“Please use the comments to demonstrate your own ignorance.” Thus begins the comment instruction for a finance blog, The Big Picture. (Hat tip to to Poynter’s Steve Myers, who wrote about The Big Picture comment instructions.) Since I moderate comments every morning (and often multiple times during the day), I really like these instructions:
“Please use the comments to demonstrate your own ignorance, unfamiliarity with empirical data, ability to repeat discredited memes, and lack of respect for scientific knowledge. Also, be sure to create straw men and argue against things I have neither said nor even implied. Any irrelevancies you can mention will also be appreciated.
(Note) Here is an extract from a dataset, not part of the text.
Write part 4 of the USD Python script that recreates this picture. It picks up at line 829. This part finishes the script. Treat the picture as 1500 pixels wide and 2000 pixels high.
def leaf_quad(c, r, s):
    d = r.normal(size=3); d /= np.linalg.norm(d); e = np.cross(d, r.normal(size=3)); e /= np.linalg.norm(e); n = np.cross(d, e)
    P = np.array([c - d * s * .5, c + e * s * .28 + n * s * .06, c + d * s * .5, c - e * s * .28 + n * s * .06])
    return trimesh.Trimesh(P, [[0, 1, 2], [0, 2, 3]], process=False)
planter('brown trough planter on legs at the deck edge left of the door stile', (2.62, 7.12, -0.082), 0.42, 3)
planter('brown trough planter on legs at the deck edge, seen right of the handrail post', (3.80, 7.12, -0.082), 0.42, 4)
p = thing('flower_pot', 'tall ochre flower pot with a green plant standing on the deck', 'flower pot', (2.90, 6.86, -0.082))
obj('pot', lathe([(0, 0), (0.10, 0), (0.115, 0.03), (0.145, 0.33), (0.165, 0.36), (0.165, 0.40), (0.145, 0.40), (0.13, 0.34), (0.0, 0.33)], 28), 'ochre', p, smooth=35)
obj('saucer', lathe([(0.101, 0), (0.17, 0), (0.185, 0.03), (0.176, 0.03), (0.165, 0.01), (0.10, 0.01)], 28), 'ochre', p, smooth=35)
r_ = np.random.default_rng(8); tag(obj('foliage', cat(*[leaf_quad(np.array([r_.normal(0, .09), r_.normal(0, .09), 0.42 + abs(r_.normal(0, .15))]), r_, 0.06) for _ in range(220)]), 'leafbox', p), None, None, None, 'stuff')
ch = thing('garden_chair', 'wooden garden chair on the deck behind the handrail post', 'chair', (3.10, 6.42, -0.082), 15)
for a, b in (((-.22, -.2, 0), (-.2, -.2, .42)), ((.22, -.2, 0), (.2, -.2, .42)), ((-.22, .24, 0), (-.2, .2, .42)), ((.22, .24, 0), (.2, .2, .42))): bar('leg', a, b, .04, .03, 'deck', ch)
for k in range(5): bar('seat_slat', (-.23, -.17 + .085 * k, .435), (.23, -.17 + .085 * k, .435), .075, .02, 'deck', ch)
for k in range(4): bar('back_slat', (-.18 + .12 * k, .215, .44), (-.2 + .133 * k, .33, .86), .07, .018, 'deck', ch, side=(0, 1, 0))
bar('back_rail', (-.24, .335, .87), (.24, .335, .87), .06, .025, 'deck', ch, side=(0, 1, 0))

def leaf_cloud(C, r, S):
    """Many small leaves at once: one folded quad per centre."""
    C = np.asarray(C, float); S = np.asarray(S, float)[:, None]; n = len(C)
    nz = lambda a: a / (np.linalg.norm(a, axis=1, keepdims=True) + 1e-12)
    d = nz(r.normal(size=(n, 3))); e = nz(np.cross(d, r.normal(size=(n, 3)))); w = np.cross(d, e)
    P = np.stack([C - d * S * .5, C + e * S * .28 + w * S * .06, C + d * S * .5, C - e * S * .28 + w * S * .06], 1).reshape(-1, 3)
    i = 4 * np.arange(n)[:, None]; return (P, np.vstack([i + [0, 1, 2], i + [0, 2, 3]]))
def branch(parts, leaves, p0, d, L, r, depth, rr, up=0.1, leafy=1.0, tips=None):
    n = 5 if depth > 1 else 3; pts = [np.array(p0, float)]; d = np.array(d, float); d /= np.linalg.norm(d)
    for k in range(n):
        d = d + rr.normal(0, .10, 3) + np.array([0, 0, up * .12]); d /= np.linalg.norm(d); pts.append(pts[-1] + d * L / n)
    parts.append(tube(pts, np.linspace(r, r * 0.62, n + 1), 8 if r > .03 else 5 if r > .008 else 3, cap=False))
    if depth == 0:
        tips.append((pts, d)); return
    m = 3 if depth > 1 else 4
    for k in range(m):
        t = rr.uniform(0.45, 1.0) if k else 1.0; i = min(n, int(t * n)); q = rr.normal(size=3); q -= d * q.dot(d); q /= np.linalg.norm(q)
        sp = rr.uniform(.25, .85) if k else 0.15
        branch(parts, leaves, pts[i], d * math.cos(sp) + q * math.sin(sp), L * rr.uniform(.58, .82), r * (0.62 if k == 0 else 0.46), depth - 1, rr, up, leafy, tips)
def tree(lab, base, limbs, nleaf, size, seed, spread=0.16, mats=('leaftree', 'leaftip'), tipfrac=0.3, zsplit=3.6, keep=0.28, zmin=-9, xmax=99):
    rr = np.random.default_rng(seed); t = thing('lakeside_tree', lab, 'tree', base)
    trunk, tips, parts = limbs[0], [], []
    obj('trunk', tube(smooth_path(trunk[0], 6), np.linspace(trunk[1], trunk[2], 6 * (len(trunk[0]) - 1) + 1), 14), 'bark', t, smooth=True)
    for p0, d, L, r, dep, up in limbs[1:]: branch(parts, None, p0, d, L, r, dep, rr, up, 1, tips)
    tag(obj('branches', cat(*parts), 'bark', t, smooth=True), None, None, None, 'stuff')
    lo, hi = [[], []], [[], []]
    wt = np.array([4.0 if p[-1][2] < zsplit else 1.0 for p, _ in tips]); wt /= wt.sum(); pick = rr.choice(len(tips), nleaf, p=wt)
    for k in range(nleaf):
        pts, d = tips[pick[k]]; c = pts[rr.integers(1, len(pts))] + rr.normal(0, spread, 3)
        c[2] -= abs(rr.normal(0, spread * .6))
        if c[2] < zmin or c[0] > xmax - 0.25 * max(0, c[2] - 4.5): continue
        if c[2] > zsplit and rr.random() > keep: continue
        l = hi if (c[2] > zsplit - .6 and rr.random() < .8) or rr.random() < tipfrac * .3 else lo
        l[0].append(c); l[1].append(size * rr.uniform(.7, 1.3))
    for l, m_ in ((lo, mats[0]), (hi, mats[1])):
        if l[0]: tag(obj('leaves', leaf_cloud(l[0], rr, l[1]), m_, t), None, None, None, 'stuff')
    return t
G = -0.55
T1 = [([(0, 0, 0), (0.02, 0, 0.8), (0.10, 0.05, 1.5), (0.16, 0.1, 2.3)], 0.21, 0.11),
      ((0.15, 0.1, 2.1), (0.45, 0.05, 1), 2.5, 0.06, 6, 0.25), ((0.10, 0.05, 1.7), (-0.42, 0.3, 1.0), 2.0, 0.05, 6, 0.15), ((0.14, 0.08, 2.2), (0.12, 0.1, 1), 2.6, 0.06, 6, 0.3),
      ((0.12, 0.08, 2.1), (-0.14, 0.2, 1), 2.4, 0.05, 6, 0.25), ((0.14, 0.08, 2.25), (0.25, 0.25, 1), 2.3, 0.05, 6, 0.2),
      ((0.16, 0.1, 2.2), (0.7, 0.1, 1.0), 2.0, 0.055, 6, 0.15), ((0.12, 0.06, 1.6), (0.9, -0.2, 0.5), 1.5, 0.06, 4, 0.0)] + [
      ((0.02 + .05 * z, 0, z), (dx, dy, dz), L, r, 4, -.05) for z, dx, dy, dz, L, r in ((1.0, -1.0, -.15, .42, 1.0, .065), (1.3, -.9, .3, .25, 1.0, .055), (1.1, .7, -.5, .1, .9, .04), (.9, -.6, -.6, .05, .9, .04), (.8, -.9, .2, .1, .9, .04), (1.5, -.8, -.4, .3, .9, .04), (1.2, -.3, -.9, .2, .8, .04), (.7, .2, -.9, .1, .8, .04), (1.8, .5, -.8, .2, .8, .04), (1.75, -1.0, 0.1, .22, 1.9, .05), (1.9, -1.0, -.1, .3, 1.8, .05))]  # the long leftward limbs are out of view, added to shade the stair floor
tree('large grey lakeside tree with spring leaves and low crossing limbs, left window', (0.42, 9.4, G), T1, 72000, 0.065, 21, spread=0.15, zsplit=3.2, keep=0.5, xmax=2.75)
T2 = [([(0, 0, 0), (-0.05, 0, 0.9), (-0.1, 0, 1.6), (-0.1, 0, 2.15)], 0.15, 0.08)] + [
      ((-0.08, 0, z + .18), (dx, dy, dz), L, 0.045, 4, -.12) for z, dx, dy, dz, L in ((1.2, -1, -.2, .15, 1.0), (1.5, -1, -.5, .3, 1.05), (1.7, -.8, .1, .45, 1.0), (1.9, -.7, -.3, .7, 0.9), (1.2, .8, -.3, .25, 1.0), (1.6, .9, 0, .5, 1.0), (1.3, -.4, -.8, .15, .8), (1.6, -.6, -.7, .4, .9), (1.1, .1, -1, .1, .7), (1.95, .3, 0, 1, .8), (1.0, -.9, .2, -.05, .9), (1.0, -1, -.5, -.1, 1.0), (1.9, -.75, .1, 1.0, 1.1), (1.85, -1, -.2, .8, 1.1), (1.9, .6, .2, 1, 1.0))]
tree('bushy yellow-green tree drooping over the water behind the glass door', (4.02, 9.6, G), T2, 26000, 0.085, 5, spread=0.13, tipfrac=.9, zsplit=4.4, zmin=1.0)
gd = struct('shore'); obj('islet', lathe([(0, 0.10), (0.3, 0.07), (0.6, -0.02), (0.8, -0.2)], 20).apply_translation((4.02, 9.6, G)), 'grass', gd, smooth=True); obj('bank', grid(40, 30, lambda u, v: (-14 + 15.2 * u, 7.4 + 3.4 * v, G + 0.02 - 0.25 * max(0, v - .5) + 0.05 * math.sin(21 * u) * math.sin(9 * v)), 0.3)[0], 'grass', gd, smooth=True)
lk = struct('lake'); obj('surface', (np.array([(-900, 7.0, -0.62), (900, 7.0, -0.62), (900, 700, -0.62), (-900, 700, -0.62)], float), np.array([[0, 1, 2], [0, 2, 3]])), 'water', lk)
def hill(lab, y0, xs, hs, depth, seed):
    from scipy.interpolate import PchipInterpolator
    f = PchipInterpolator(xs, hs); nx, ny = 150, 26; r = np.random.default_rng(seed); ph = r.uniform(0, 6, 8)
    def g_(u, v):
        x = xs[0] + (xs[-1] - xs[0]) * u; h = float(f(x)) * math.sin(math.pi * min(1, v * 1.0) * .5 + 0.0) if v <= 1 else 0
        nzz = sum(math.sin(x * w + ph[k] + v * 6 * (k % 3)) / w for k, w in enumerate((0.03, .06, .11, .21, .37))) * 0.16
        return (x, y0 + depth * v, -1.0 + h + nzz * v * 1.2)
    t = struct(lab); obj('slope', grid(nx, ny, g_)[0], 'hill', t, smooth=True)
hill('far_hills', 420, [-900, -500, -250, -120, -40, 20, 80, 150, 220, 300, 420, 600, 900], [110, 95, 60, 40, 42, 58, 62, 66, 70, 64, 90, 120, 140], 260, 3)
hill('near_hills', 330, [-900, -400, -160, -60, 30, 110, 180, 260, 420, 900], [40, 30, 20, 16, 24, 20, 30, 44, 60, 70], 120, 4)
Lastly, kindly forgo all civility in your discourse . . . you are, after all, anonymous.” (The Big Picture)
Moderation means going through the comments submitted and deleting the frequent spam/advertising (buyviagrahere.com) and the less-frequent comments that fall outside our fairly liberal guidelines. In addition to banning spam and advertising, we exclude comments that are overtly racist, probably libelous, or personal attacks of the “I know him personally and he is a crook/liar/shoplifter/child abuser” variety.
The goal of our comment section is some kind of response to the article. “What a load of horse shit,” for example, doesn’t really respond to whatever the article said and is not a contribution to civil dialogue. “Lying pieces of scum” is also not going to make the cut. “X is yummy and a good kisser!” may or may not be true, but doesn’t contribute to discussion of a political campaign. And so on.
Reading the comments makes it clear we print a lot of comments that we disagree with. We do so in the interest of fostering dialogue and civic engagement. I’m not sure this always works. At times, comments seem downright nasty, not civil at all.
Over the years, we’ve struggled with the question of what rules to enforce (or not enforce) in the comment section. The Big Picture‘s rules are tempting, but we’ll still keep working with our own.